Outra medida controversa
é a que dá poder discricionário ao governo para conceder autorizações para a construção
de novos portos. Antes, só entraves de natureza ambiental ou legal, por
exemplo, poderiam justificar a negativa. Agora, o poder central terá a
prerrogativa de só conceder novas autorizações que considere dentro do seu planejamento.

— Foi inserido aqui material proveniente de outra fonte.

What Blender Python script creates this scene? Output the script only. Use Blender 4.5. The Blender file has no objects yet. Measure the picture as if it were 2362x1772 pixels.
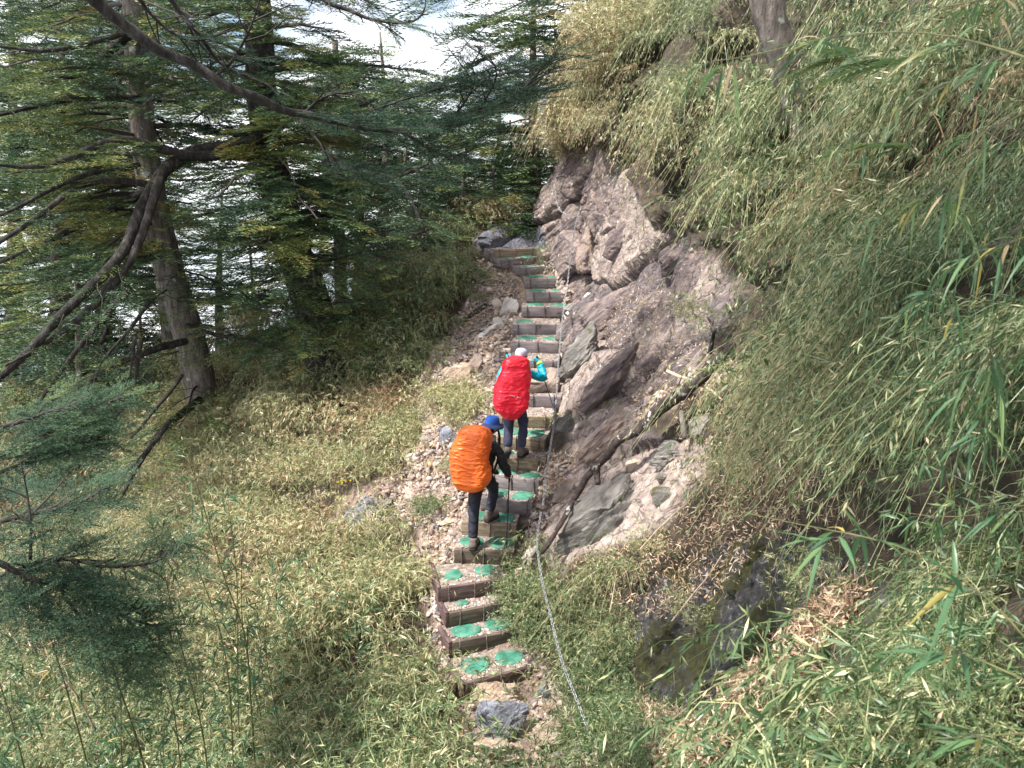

Desnecessário dizer que se criou mais um imenso balcão para negociar quem pode
e quem não pode investir no país.
Constata-se que o
governo Dilma acerta no conteúdo, mas erra na forma. É unânime no país a avaliação
de que nossa logística – que hoje compromete 13% das receitas das empresas
brasileiras, em média – é deficiente e precisa ser muito melhorada. Os portos
são parte importante deste gargalo, mas jamais receberam a atenção devida do
PT.
Em dez anos, a
participação do setor portuário nos investimentos em transportes feitos no país
caiu à metade e passou a representar apenas 9,5% do total. O setor privado até
tentou manter o ímpeto, mas, nos últimos dois anos, os investimentos públicos
recuaram de R$ 2,2 bilhões para R$ 730 milhões, como mostrou O
Estado de S.Paulo em agosto.
No caso das obras
voltadas a preparar os portos brasileiros para receber turistas que visitarão o
país durante a Copa do Mundo de 2014, nenhum centavo havia sido aplicado até
agosto, de acordo com reportagem publicada pelo Valor
Econômico à época. Pelo que se percebe em geral, pouco deve ter mudado
desde então...
Relegados de tal
forma, não surpreende que os portos sejam componente destacado do pernicioso “custo
Brasil”. Segundo a Fundação Dom Cabral, o custo médio para exportar um
contêiner no Brasil é de US$ 1.790, três vezes mais que em Cingapura. Em 2011,
a qualidade dos portos brasileiros recuou sete posições no ranking do Fórum
Econômico Mundial, colocando-os entre os 13 piores sistemas do mundo, num total de
142 países.
A divulgação do
programa para destravar os investimentos nos portos brasileiros e incentivar a
participação privada no setor era prometida pela gestão Dilma desde agosto. Um dos
motivos para as inúmeras postergações foram as irregularidades identificadas
pela Operação Porto Seguro na liberação de autorizações de funcionamento de
alguns terminais, que envolveram órgãos do setor como a Antaq.
O setor portuário
tem um histórico de falcatruas e tem se revelado feudo de políticos que se aproveitam
das conhecidas dificuldades para se movimentar cargas no país para traficar
facilidades. Passa da hora de acabar com mais esta cultura do atraso. A dúvida é
se a gestão Dilma Rousseff conseguirá executar este programa modernizante, ou
se, como sói acontecer, ficará mais uma vez apenas a ver navios.